Now, the Dodgers have a chance to assert even more dominance. To prove they are as big and bad as their reputation says they are.
“Showing up to spring this year, it was like, ‘Hey, we need to repeat,’” Muncy said. “It wasn’t like, ‘We want to repeat.’ It’s like, ‘Hey, we need to repeat.’”
Over a challenging summer that tested their resolve, that task proved surprisingly difficult. Injuries to Tyler Glasnow and Blake Snell gutted the rotation. Ohtani did not throw a pitch until June. The bullpen became a point of weakness. Mookie Betts slumped. All the while, opposing teams poked and prodded, searching for signs of fatal weakness.
None of it lasted. Instead, like a storm, the Dodgers gathered strength over the second half of the season. They entered October looking more formidable than at any point this year.
“They came for us, man,” Brewers pitcher Freddy Peralta said. “They came for us really hard. They didn’t let us even breathe.”
Despite those successes, Betts cautioned, the job is not finished. Even for the streaking Dodgers, winning the World Series may not prove as straightforward as winning the NLCS, which saw Snell, Glasnow, Ohtani and Yoshinobu Yamamoto combine to allow two runs over 28 2/3 innings. On Friday, they recognized the work ahead of them even while celebrating their accomplishments.
Hours after NLCS Game 4, as the party inside the batting cage cooled, various Dodgers and their families lingered on the field, soaking in the last memories of a pennant. Off in the distance, a stray firework detonated beyond the right-field fence. Ohtani eventually emerged from an interview room, clutching his NLCS MVP trophy as he walked back to his clubhouse.
Next week, stress will begin anew for the Dodgers; none of this matters much if they can’t win four more games. For many of them, doing that is not something they want. It’s something they need. It’s also something they very much intend to have.

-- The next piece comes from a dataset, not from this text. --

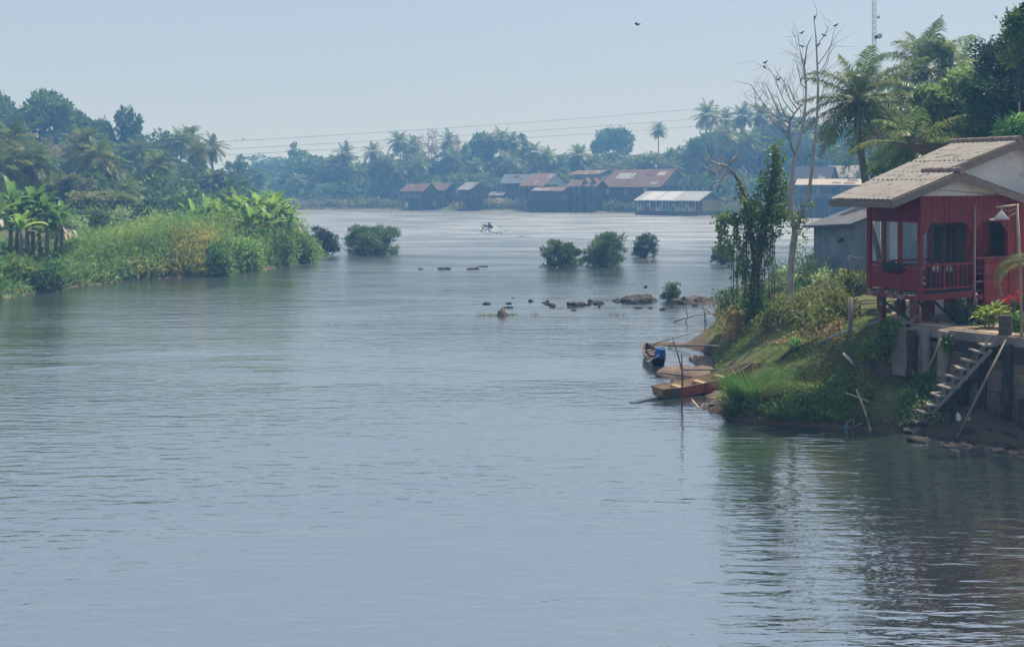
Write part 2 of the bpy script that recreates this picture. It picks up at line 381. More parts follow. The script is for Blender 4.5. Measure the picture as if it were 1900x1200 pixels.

“Our goal is to win the World Series,” president of baseball operations Andrew Friedman said. “Need? Want? It all bleeds together for me. It is very clear that that is our goal — our ultimate goal. And to all of our coaches’, players’, front office’s credit, everyone had their eye on that the entire time. We’re going to really enjoy tonight and then get back to work tomorrow, because we’ve got four more games to win.”